§ Instruction: Every line from the start of the entries up to and including the one bearing "relative to the eye" must be printed verbatim, without the pictures.

§ Extracted information:
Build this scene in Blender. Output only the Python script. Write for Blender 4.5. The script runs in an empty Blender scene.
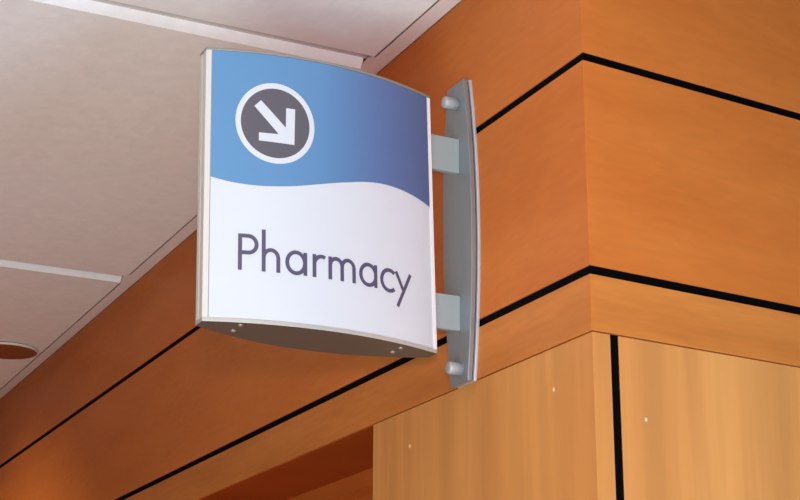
import bpy, math, random
from mathutils import Matrix, Vector

random.seed(4)
PI = math.pi
C = bpy.context.scene.collection
Z0 = 1.6                       # eye height: every z below is given relative to the eye

# ------------------------------------------------------------------ helpers
class MB:
    """collects faces, builds ONE mesh object"""
    def __init__(s):
        s.v = []; s.f = []; s.m = []; s.sm = []
    def face(s, pts, mi=0, smooth=False):
        i = len(s.v)
        s.v += [tuple(p) for p in pts]
        s.f.append(tuple(range(i, i + len(pts)))); s.m.append(mi); s.sm.append(smooth)
    def grid(s, rows, mi=0, closed=False, smooth=True):
        """rows: list of equally long point lists, shared vertices"""
        i = len(s.v); n = len(rows[0])
        for r in rows: s.v += [tuple(p) for p in r]
        for a in range(len(rows) - 1):
            for b in range(n if closed else n - 1):
                c = (b + 1) % n
                s.f.append((i + a*n + b, i + a*n + c, i + (a+1)*n + c, i + (a+1)*n + b))
                s.m.append(mi); s.sm.append(smooth)
    def prism(s, poly, z0, z1, mi=0, f=None):
        """vertical prism over a plan polygon; f maps (x, y, z) to a point"""
        f = f or (lambda x, y, z: (x, y, z))
        i = len(s.v); n = len(poly)
        s.v += [tuple(f(x, y, z0)) for x, y in poly] + [tuple(f(x, y, z1)) for x, y in poly]
        s.f.append(tuple(i + k for k in range(n))[::-1]); s.m.append(mi); s.sm.append(False)
        s.f.append(tuple(i + n + k for k in range(n))); s.m.append(mi); s.sm.append(False)
        for k in range(n):
            l = (k + 1) % n
            s.f.append((i + k, i + l, i + n + l, i + n + k)); s.m.append(mi); s.sm.append(False)
    def box(s, a, b, mi=0, f=None):
        s.prism([(a[0], a[1]), (b[0], a[1]), (b[0], b[1]), (a[0], b[1])], a[2], b[2], mi, f)
    def lathe(s, org, axis, prof, n=32, mi=0, cap=True):
        """prof: (radius, distance along axis)"""
        ax = Vector(axis).normalized()
        e1 = ax.orthogonal().normalized(); e2 = ax.cross(e1); o = Vector(org)
        rows = []
        for r, h in prof:
            rows.append([o + ax*h + (e1*math.cos(2*PI*k/n) + e2*math.sin(2*PI*k/n))*r for k in range(n)])
        s.grid(rows, mi, closed=True)
        if cap:
            s.face(rows[0][::-1], mi); s.face(rows[-1], mi)
    def build(s, name, mats, parent=None, bevel=0, loc=None, autosmooth=False):
        me = bpy.data.meshes.new(name)
        off = Vector((0, 0, Z0))
        org = Vector(loc) if loc else Vector((0, 0, 0))
        if parent is not None: org = WORLD[parent.name]
        me.from_pydata([tuple(Vector(p) + off - org) for p in s.v], [], s.f)
        if not isinstance(mats, (list, tuple)): mats = [mats]
        for m in mats: me.materials.append(m)
        for p, mi, sm in zip(me.polygons, s.m, s.sm):
            p.material_index = mi; p.use_smooth = sm
        me.update()
        import bmesh
        b = bmesh.new(); b.from_mesh(me)
        bmesh.ops.remove_doubles(b, verts=b.verts, dist=1e-6)
        bmesh.ops.recalc_face_normals(b, faces=b.faces)
        b.to_mesh(me); b.free()
        o = bpy.data.objects.new(name, me); C.objects.link(o)
        if parent is not None: o.parent = parent
        else: o.location = org
        WORLD[o.name] = org.copy()
        if bevel:
            md = o.modifiers.new('bevel', 'BEVEL'); md.width = bevel; md.segments = 2
            md.limit_method = 'ANGLE'; md.angle_limit = math.radians(40)
        return o
WORLD = {}

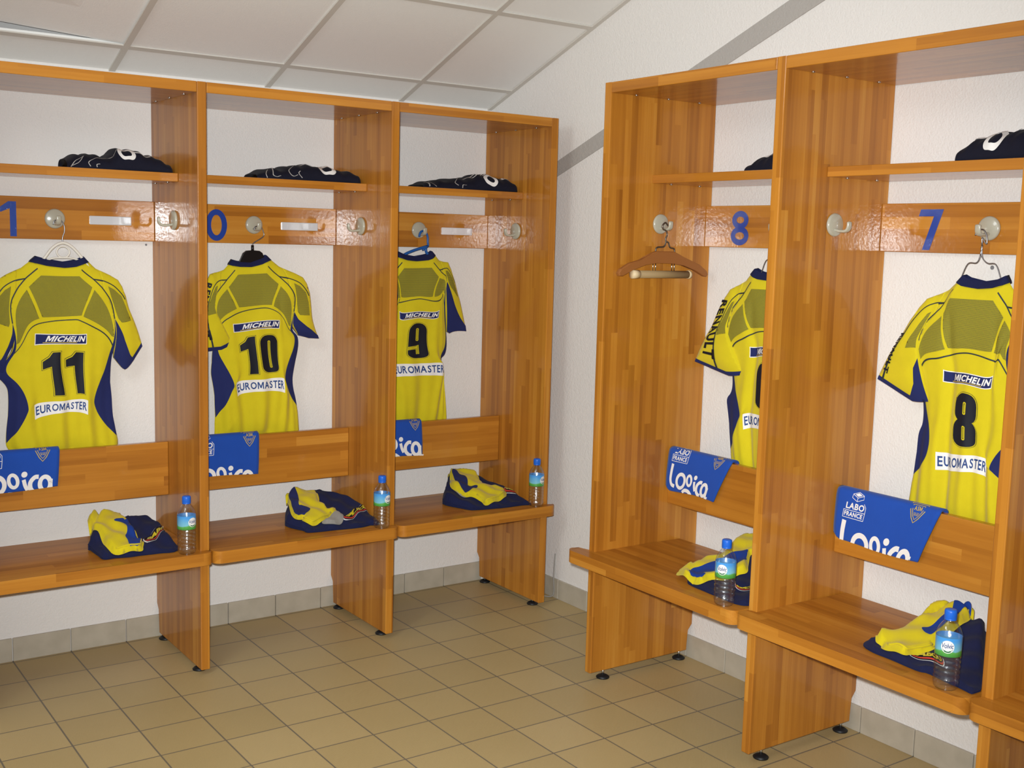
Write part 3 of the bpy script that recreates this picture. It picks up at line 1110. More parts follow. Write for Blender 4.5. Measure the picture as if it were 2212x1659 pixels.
def jersey(key, number, label, left_style, hooky, creases=()):
    lm = dict(LMK[key])
    cxs = [lm[k][0] for k in ('arch', 'numT', 'cM', 'numB') if k in lm]
    cx = sum(cxs) / len(cxs)
    for k in CANON:
        if k not in lm and k in PAIR and PAIR[k] in lm and 'cuf' not in k and 'so' not in k[:2]:
            q = lm[PAIR[k]]
            lm[k] = (2 * cx - q[0], q[1])
    slv = {'cufLo', 'cufLi', 'cufRo', 'cufRi', 'soR', 'soL'}
    body_keys = [k for k in CANON if k in lm and k not in slv]
    W = tps([CANON[k] for k in body_keys], [lm[k] for k in body_keys], 2e-3)
    arm_r = [(272, 175), (350, 260), (432, 430), (438, 520)]

    def sleeve_warp(sgn):
        s = 'R' if sgn > 0 else 'L'
        pts = [(sgn * x, y) for x, y in arm_r] + [(sgn * 500, 195), (sgn * 175, 95), (sgn * 420, 150), (sgn * 300, 95), (sgn * 330, 112), (sgn * 345, 180), (sgn * 356, 262), (sgn * 410, 350)]
        if not (sgn < 0 and left_style == 'hang'):
            pts += [(sgn * 438, 640), (sgn * 436, 760)]
        dst = [tuple(q) for q in W(pts)]
        for k in ('cuf%so' % s, 'cuf%si' % s, 'so%s' % s):
            if k in lm:
                pts.append(CANON[k])
                dst.append(lm[k])
            else:
                o = lm.get(k.replace(s, 'L' if s == 'R' else 'R'))
                if o:
                    pts.append(CANON[k])
                    dst.append((2 * cx - o[0], o[1]))
        return tps(pts, dst, 1e-3)
    WS = {1: sleeve_warp(1), -1: sleeve_warp(-1)}
    union = NECK + SHOULDER[1:] + [(520, 775)] + SIDE + mir(SIDE[::-1]) + [(-520, 775)] + mir(SHOULDER[1:][::-1])
    ph = random.uniform(0, 6)
    zref = 1e9

    def depth(uv):
        d = dist_to(uv, union)
        T = 0.027 * (1 - np.exp(-d / 95.0))
        k = np.clip((uv[:, 1] - 450) / 900, 0, 1)
        fold = 0.0065 * k * np.sin(uv[:, 0] / 42.0 + ph + uv[:, 1] / 900.0) + 0.003 * k * np.sin(uv[:, 0] / 19.0 + 1.7 * ph)
        fold += 0.0025 * np.sin(uv[:, 0] / 75.0 + uv[:, 1] / 110.0 + ph)
        fold *= np.clip(d / 60.0, 0, 1)
        c = 0
        for (cu, dep, wid) in creases:
            x = (uv[:, 0] - cu) / wid
            c = c + dep * np.exp(-1.6 * x * x) * (0.65 + 0.35 * np.tanh(2.5 * x)) * np.clip(d / 60.0, 0, 1) * np.clip((uv[:, 1] - 150) / 300, 0, 1)
        return T + fold - c

    root = at_bay('rugby_jersey', key, 0, hooky, 0)
    tag(root, label, 'jersey', 'yellow jerseys on hangers')

    def put3(uv, warp, off=0.0, back=False, extra=None):
        uv = np.array(uv, float)
        P = warp(uv)
        h = depth(uv)
        if back:
            y = 0.55 * np.maximum(h, 0)
        else:
            y = -(h + off)
        if extra is not None:
            y = y - extra(uv)
        return [(a, b, c) for a, b, c in zip(P[:, 0], y, P[:, 1])]

    def sheet(poly, warp, extra=None, h=15.0):
        Vt, T = cdt(poly, h)
        f3 = put3(Vt, warp, 0.0, False, extra)
        b3 = put3(Vt, warp, 0.0, True, None if extra is None else (lambda q: extra(q) - 0.006))
        n = len(Vt)
        F = [tuple(t) for t in T] + [tuple(t[::-1] + n) for t in T]
        ec = {}
        for t in T:
            for i in range(3):
                a, b = int(t[i]), int(t[(i + 1) % 3])
                ec[(a, b)] = 1
        for (a, b) in list(ec):
            if (b, a) not in ec:
                F.append((b, a, a + n, b + n))
        return f3 + b3, F

    def over(name, poly, m, off, warp, parent, extra=None, holes=(), h=13.0):
        Vt, T = cdt(poly, h, holes)
        return new_mesh(name, put3(Vt, warp, off, False, extra), [tuple(t) for t in T], m, parent, True)

    def geo(name, g, m, off, warp, parent, extra=None):
        g = refine(g, 16.0)
        return new_mesh(name, put3(g[0], warp, off, False, extra), [tuple(q) for q in g[1]], m, parent, True)

    body_poly = [(-235, 40), (-190, 55), (0, 80), (190, 55), (235, 40)] + [(300, 95), (330, 112)] + [(345, 150), (352, 210), (356, 262)] + SEAM_R[5:] + SIDE[1:] + mir((SEAM_R[5:] + SIDE[1:])[::-1]) + mir([(300, 95), (330, 112), (345, 150), (352, 210), (356, 262)][::-1])
    Vb, Fb = sheet(body_poly, W)
    body = new_mesh('shirt_body', Vb, Fb, M['yellow'], root, True)
    # collar: navy ribbed band, back half and front half behind it
    col_poly = [(-235, 42), (-190, 0)] + [(-120, 22), (0, 40), (120, 22)] + [(190, 0), (235, 42), (120, 72), (0, 82), (-120, 72)]
    Vt, T = cdt(col_poly, 14)
    fr = [(a, y - 0.003, c) for a, y, c in put3(Vt, W, 0.003)]
    bk_uv = np.array([(x, y - 6 if y < 41 else y) for x, y in Vt])
    bk = put3(bk_uv, W, 0, True)
    bk = [(a, y + 0.012, c) for a, y, c in bk]
    n = len(Vt)
    ec = {(int(t[i]), int(t[(i + 1) % 3])) for t in T for i in range(3)}
    Fc = [tuple(t) for t in T] + [tuple(t[::-1] + n) for t in T]
    for a, b in ec:
        if (b, a) not in ec and abs(Vt[a][0]) > 185:
            Fc.append((b, a, a + n, b + n))
    new_mesh('collar', fr + bk, Fc, M['navy_dark'], root, True)
    # mesh yoke and navy side panels
    over('mesh_panel', [(-157, 145), (157, 145), (258, 240), (165, 470), (90, 466), (0, 464), (-90, 466), (-165, 470), (-258, 240)], M['mesh'], 0.0012, W, body)
    side_mesh = spline([(276, 262), (335, 335), (385, 420), (410, 510), (418, 600), (420, 665)], 3) + spline([(400, 660), (360, 610), (300, 555), (240, 512), (185, 482)], 3)
    navy = spline([(437, 520), (425, 640), (405, 740), (370, 860), (330, 960), (298, 1060), (285, 1150), (302, 1235), (350, 1305), (405, 1352), (441, 1385)], 4) + [(432, 1290), (424, 1230), (419, 1100), (417, 960), (424, 860), (429, 760), (436, 640)]
    for s in (1, -1):
        mm = (lambda p: p) if s > 0 else mir
        over('mesh_panel', mm(side_mesh), M['mesh'], 0.0012, W, body)
        over('side_panel', mm(navy), M['navy'], 0.0014, W, body)
    pg = []
    arch = spline([(-415, 720), (-350, 645), (-280, 588), (-190, 532), (-100, 503), (0, 495), (100, 503), (190, 532), (280, 588), (350, 645), (415, 720)], 5)
    pg.append(strip_geo(arch, 9))
    for s in (1, -1):
        pg.append(strip_geo([(s * x, y) for x, y in spline(SEAM_R[:8], 4)], 9))
        pg.append(strip_geo([(s * x, y) for x, y in spline([(272, 175), (300, 183), (330, 190), (352, 196)], 3)], 8))
    geo('piping', join2(pg), M['pipe'], 0.0022, W, body)
    # sponsor banner (plain, with lettering), number, white band
    Bn = over('sponsor_banner', [(-215, 622), (205, 622), (205, 704), (-215, 704)], M['white'], 0.0016, W, body)
    geo('banner_field', cdt([(-208, 628), (199, 628), (199, 698), (-208, 698)], 18), M['navy'], 0.0021, W, Bn)
    tx = fit(text_geo('MICHELIN', 0.036, 0.25, 1.12), -132, 0, 325, 46)
    tx = (np.c_[tx[0][:, 0], 683 - tx[0][:, 1]], tx[1])
    geo('lettering', tx, M['white'], 0.0028, W, Bn)
    geo('banner_line', strip_geo([(-150, 690), (0, 690), (120, 690)], 5), M['gold'], 0.0026, W, Bn)
    band = over('sponsor_band', [(-215, 1185), (212, 1185), (212, 1300), (-215, 1300)], M['white'], 0.0016, W, body)
    tx = fit(text_geo('EUROMASTER', 0.022, 0.0, 1.10), -203, 0, 404, 66)
    tx = (np.c_[tx[0][:, 0], 1276 - tx[0][:, 1]], tx[1])
    geo('lettering', tx, M['bluetext'], 0.0024, W, band)

    # big block number
    def rrect(x0, x1, y0, y1, r, n=5):
        o = []
        for cx_, cy_, a in ((x1 - r, y0 + r, -90), (x1 - r, y1 - r, 0), (x0 + r, y1 - r, 90), (x0 + r, y0 + r, 180)):
            for k in range(n + 1):
                t = math.radians(a + 90 * k / n)
                o.append((cx_ + r * math.cos(t), cy_ + r * math.sin(t)))
        return o

    def glyph(ch, x0, e):
        """returns list of (polygon, holes) grown by e"""
        y0, y1 = 765 - e, 1120 + e
        if ch == '1':
            return [([(x0 + 70 - e, y1), (x0 + 140 + e, y1), (x0 + 140 + e, y0), (x0 + 78 - e, y0), (x0 + 52 - e, 800 - e), (x0 - e, 825 - e), (x0 - e, 880 + e), (x0 + 70 - e, 868 + e)], [])]
        if ch == '0':
            return [(rrect(x0 - e, x0 + 172 + e, y0, y1, 70 + e), [rrect(x0 + 74 + e, x0 + 98 - e, 815 + e, 1070 - e, 10)])]
        if ch == '8':
            a = rrect(x0 + 5 - e, x0 + 185 + e, y0, 945, 66 + e)
            b = rrect(x0 - e, x0 + 190 + e, 925, y1, 70 + e)
            return [(a, [rrect(x0 + 82 + e, x0 + 108 - e, 818 + e, 895 - e, 10)]), (b, [rrect(x0 + 82 + e, x0 + 108 - e, 968 + e, 1070 - e, 10)])]
        if ch in '69':
            o = rrect(x0 - e, x0 + 180 + e, y0, y1, 70 + e)
            h1 = rrect(x0 + 76 + e, x0 + 104 - e, 955 + e, 1072 - e, 10)
            h2 = [(x0 + 76 + e, 815 + e), (x0 + 104 - e, 812 + e), (x0 + 104 - e, 868 + e), (x0 + 179 - e, 868 + e), (x0 + 179 - e, 905 - e), (x0 + 104, 905 - e), (x0 + 76 + e, 915 - e)]
            if ch == '9':
                f_ = lambda p: [(2 * x0 + 180 - x, 1885 - y) for x, y in p]
                o, h1, h2 = f_(o), f_(h1), f_(h2)
            return [(o, [h1, h2])]
    xs = {'11': [-140, 45], '10': [-165, 15], '9': [-80], '6': [-85], '8': [-85]}[number]
    num = None
    for lay, (e, m, off) in enumerate(((9, M['ink'], 0.0016), (6, M['yellow'], 0.0020), (0, M['ink'], 0.0025))):
        gs = []
        for ch, x0 in zip(number, xs):
            for poly, holes in glyph(ch, x0, e):
                gs.append(cdt(poly, 16, holes))
        if lay == 0:
            num = geo('shirt_number', join2(gs), m, off, W, body)
        else:
            geo('number_outline' if lay == 1 else 'number_fill', join2(gs), m, off, W, num)

    # sleeves
    for s in (1, -1):
        mm = (lambda p: p) if s > 0 else mir
        ren = s < 0 and left_style == 'hang'
        warp = WS[s] if (ren or 'cufRo' in lm) else W
        if s < 0 and not ren:
            warp = WS[-1]

        def ext(q, s=s, ren=ren):
            t = np.clip((np.abs(q[:, 0]) - 400) / 200 + np.clip((q[:, 1] - 300) / 500, 0, 1) * 0.6, 0, 1)
            return 0.0012 + (0.016 * t if ren else 0.002 * t)
        sl_poly = mm([(300, 95), (420, 150), (490, 190), (525, 250), (555, 340), (575, 450), (600, 560), (625, 660), (645, 740), (520, 775), (440, 765), (438, 640), (438, 520), (432, 430), (410, 350), (356, 262), (345, 180), (330, 112)])
        Vs, Fs = sheet(sl_poly, warp, ext)
        sv = new_mesh('sleeve', Vs, Fs, M['yellow'], root, True)
        over('cuff', mm([(645, 740), (520, 775), (440, 765), (440, 745), (520, 752), (638, 716)]), M['navy'], 0.0014, warp, sv, ext)
        sp = spline([(272, 175), (360, 195), (450, 240), (515, 310), (545, 365)], 5) if not ren else spline([(272, 175), (360, 200), (430, 262), (470, 350), (500, 470), (535, 620), (555, 745)], 5) if key != '8' else spline([(272, 175), (380, 195), (470, 250), (530, 350), (565, 480), (600, 620), (622, 735)], 5)
        geo('piping', strip_geo(mm(sp), 8), M['pipe'], 0.002, warp, sv, ext)
        if not ren:
            over('mesh_panel', mm([(395, 238), (450, 268), (515, 332), (545, 420), (572, 545), (490, 550), (468, 520), (442, 400)]), M['mesh'], 0.0012, warp, sv, ext)
            ua = [(439, 520), (468, 590), (505, 660), (550, 720), (588, 757)] if key == '11' else [(439, 520), (480, 590), (540, 650), (600, 690), (640, 712), (645, 740)]
            over('underarm_panel', mm(ua + [(520, 775), (440, 765), (438, 640)]), M['navy'], 0.0016, warp, sv, ext)
        else:
            over('mesh_panel', mm([(395, 262), (425, 285), (462, 370), (500, 490), (512, 548), (445, 556), (440, 500), (425, 400)]), M['mesh'], 0.0012, warp, sv, ext)
            if key == '8':
                over('underarm_panel', mm([(439, 600), (470, 640), (485, 700), (520, 752), (520, 775), (440, 765)]), M['navy'], 0.0016, warp, sv, ext)
            # sleeve lettering running down the outer arm
            g = text_geo('RENAULT', 0.045, 0.0, 1.15)
            Vg = fit(g, 0, 0, 1, 1)[0]
            if key == '8':
                p0, p1, capw = np.array([-574.0, 420.0]), np.array([-622.0, 690.0]), 22.0
            else:
                p0, p1, capw = np.array([-536.0, 262.0]), np.array([-606.0, 690.0]), 64.0
            ax = (p1 - p0)
            pr_ = np.array([1.0, 0.10]) * capw
            base = np.array([0.0, 0.0])
            uv = p0 + base + Vg[:, :1] * ax + (Vg[:, 1:2]) * pr_
            geo('lettering', (uv, g[1]), M['ink'], 0.0024, warp, sv, ext)
    return root, W, lm


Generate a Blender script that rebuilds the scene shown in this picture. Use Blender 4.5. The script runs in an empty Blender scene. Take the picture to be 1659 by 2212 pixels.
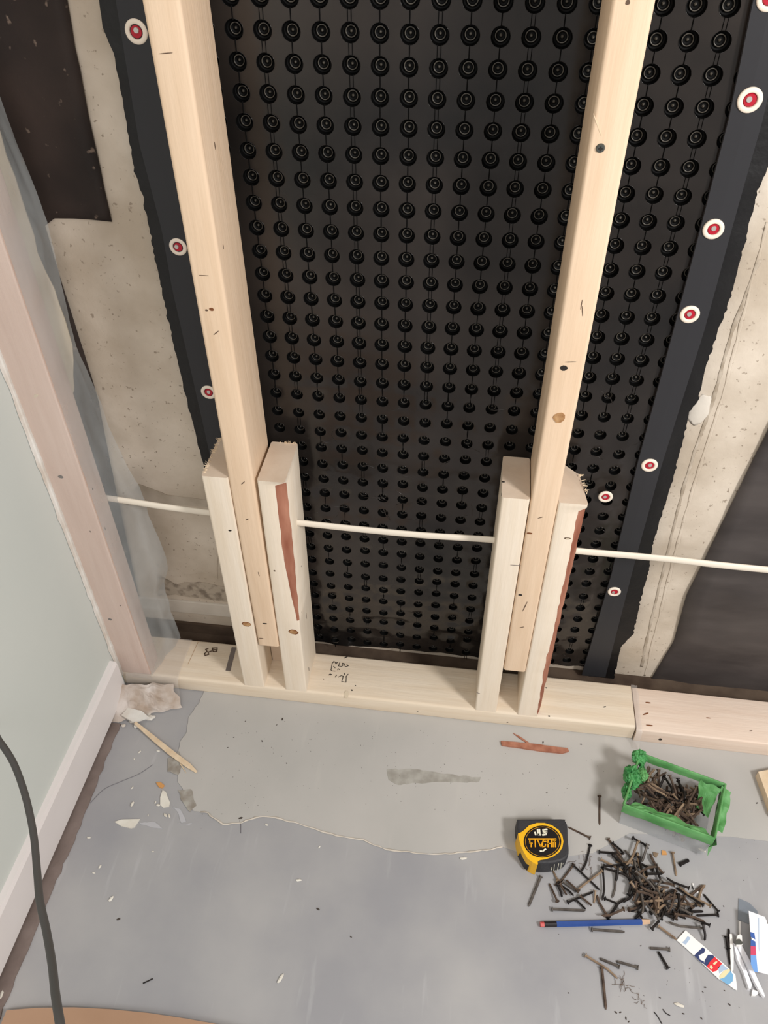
import bpy, bmesh, math, random
from mathutils import Vector, Euler, noise, Matrix
random.seed(7)
D = bpy.data
SC = bpy.context.scene
COL = SC.collection

# ------------------------------------------------------------------ camera
CAMLOC = Vector((-0.0095118, -0.80924186, 1.24959879))
CAMROT = Euler((math.radians(47.29557), math.radians(0.25), math.radians(7.41731)), 'XYZ')
FPX, PW, PH = 1717.4256, 1659.0, 2212.0
cd = D.cameras.new('camera'); cam = D.objects.new('camera', cd); COL.objects.link(cam)
cam.location = CAMLOC; cam.rotation_euler = CAMROT
cd.sensor_fit = 'VERTICAL'; cd.sensor_height = 36; cd.sensor_width = 27
cd.lens = FPX / PH * 36; cd.clip_start = .01
SC.camera = cam

# ------------------------------------------------------------------ world, lights, exposure
w = D.worlds.new('world'); SC.world = w; w.use_nodes = True
w.node_tree.nodes['Background'].inputs[0].default_value = (1.0, .965, .935, 1)
w.node_tree.nodes['Background'].inputs[1].default_value = .60

def area(name, loc, target, size, power, color):
    l = D.lights.new(name, 'AREA'); l.energy = power; l.size = size; l.color = color; l.shape = 'DISK'
    o = D.objects.new(name, l); COL.objects.link(o); o.location = loc
    o.rotation_euler = (Vector(target) - Vector(loc)).to_track_quat('-Z', 'Y').to_euler()
    return o
area('key_lamp', (1.08, -.95, 1.45), (0.1, -.05, .30), .30, 25, (1.0, .975, .955))
area('fill_lamp', (-.1, -1.9, 2.0), (-.25, 0, .5), .9, 15, (1.0, .96, .93))
SC.view_settings.view_transform = 'Standard'; SC.view_settings.look = 'None'
SC.view_settings.gamma = 1; SC.view_settings.use_curve_mapping = False
SC.view_settings.exposure = -0.2

# ------------------------------------------------------------------ helpers
CR = CAMROT.to_matrix()
def at(u, v, ax, val):
    d = CR @ Vector(((u - PW/2)/FPX, -(v - PH/2)/FPX, -1))
    return CAMLOC + d * ((val - CAMLOC[ax]) / d[ax])
def fl(u, v, z=0.0): return at(u, v, 2, z)

def srgb(r, g, b):
    f = lambda c: ((c/255)/12.92 if c/255 <= .04045 else ((c/255+.055)/1.055)**2.4)
    return (f(r), f(g), f(b), 1)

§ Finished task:
Build this scene in Blender. Output only the Python script. Write for Blender 4.5. The script runs in an empty Blender scene.
import bpy, math, random
from mathutils import Matrix, Vector

random.seed(4)
PI = math.pi
C = bpy.context.scene.collection
Z0 = 1.6                       # eye height: every z below is given relative to the eye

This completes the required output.